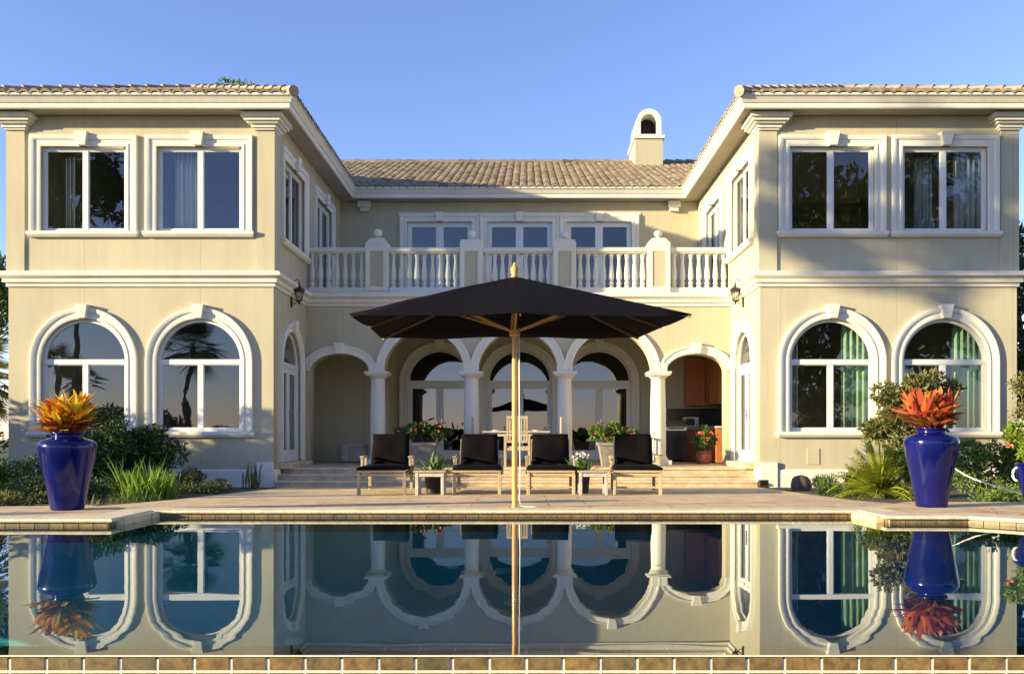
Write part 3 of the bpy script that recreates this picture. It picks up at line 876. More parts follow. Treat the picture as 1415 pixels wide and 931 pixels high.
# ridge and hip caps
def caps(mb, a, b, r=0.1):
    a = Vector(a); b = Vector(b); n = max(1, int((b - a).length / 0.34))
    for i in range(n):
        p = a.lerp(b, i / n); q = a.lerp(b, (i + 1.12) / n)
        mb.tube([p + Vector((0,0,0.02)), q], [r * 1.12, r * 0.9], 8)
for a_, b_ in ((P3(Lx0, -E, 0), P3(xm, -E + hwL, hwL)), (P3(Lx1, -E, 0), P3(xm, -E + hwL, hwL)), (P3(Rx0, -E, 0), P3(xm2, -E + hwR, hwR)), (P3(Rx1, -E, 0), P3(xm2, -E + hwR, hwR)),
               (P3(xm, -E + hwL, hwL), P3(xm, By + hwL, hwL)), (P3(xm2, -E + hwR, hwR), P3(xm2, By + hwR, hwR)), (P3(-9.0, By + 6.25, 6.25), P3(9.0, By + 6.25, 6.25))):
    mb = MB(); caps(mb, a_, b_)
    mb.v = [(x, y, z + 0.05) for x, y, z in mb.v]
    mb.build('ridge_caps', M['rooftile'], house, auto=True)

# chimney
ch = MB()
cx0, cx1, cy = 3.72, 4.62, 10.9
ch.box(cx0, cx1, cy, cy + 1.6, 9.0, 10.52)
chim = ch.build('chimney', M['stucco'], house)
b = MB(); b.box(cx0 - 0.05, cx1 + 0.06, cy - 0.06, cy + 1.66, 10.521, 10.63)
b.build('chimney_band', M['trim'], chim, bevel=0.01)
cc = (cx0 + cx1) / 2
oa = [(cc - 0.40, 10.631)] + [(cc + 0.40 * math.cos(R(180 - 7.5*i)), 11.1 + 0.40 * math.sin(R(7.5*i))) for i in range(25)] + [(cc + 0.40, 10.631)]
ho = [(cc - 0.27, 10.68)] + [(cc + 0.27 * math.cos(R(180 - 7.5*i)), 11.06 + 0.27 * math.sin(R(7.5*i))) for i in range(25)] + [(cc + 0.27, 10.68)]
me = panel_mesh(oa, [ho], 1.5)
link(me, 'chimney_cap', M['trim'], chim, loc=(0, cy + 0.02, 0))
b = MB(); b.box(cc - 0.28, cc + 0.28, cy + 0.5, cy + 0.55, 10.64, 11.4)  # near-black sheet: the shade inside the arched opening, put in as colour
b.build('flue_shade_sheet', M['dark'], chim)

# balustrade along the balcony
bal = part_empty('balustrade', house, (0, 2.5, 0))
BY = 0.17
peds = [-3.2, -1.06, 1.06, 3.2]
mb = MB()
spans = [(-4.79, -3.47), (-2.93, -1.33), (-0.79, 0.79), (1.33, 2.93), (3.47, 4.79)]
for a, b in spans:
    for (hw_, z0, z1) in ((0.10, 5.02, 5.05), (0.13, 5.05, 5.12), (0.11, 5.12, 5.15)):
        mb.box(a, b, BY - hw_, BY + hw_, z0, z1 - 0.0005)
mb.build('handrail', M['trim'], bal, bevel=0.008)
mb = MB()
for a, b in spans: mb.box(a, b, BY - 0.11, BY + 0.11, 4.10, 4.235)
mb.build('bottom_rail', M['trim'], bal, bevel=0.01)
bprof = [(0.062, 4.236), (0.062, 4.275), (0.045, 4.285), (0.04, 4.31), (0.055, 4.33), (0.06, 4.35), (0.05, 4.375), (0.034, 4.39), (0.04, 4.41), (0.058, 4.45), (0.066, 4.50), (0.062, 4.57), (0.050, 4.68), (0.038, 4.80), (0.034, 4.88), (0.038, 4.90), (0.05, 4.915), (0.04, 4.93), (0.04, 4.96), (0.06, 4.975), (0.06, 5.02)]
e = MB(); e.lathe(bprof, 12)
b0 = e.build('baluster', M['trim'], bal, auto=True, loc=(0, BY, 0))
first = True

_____

**Task details**: Skip the pictures and restate exactly the lines from the beginning of the listing to the line with "mb.build('ridge_caps', M['rooftile'], house, auto=True)", that line included.

**Exercise answer**:
Write part 3 of the bpy script that recreates this picture. It picks up at line 876. More parts follow. Treat the picture as 1415 pixels wide and 931 pixels high.
# ridge and hip caps
def caps(mb, a, b, r=0.1):
    a = Vector(a); b = Vector(b); n = max(1, int((b - a).length / 0.34))
    for i in range(n):
        p = a.lerp(b, i / n); q = a.lerp(b, (i + 1.12) / n)
        mb.tube([p + Vector((0,0,0.02)), q], [r * 1.12, r * 0.9], 8)
for a_, b_ in ((P3(Lx0, -E, 0), P3(xm, -E + hwL, hwL)), (P3(Lx1, -E, 0), P3(xm, -E + hwL, hwL)), (P3(Rx0, -E, 0), P3(xm2, -E + hwR, hwR)), (P3(Rx1, -E, 0), P3(xm2, -E + hwR, hwR)),
               (P3(xm, -E + hwL, hwL), P3(xm, By + hwL, hwL)), (P3(xm2, -E + hwR, hwR), P3(xm2, By + hwR, hwR)), (P3(-9.0, By + 6.25, 6.25), P3(9.0, By + 6.25, 6.25))):
    mb = MB(); caps(mb, a_, b_)
    mb.v = [(x, y, z + 0.05) for x, y, z in mb.v]
    mb.build('ridge_caps', M['rooftile'], house, auto=True)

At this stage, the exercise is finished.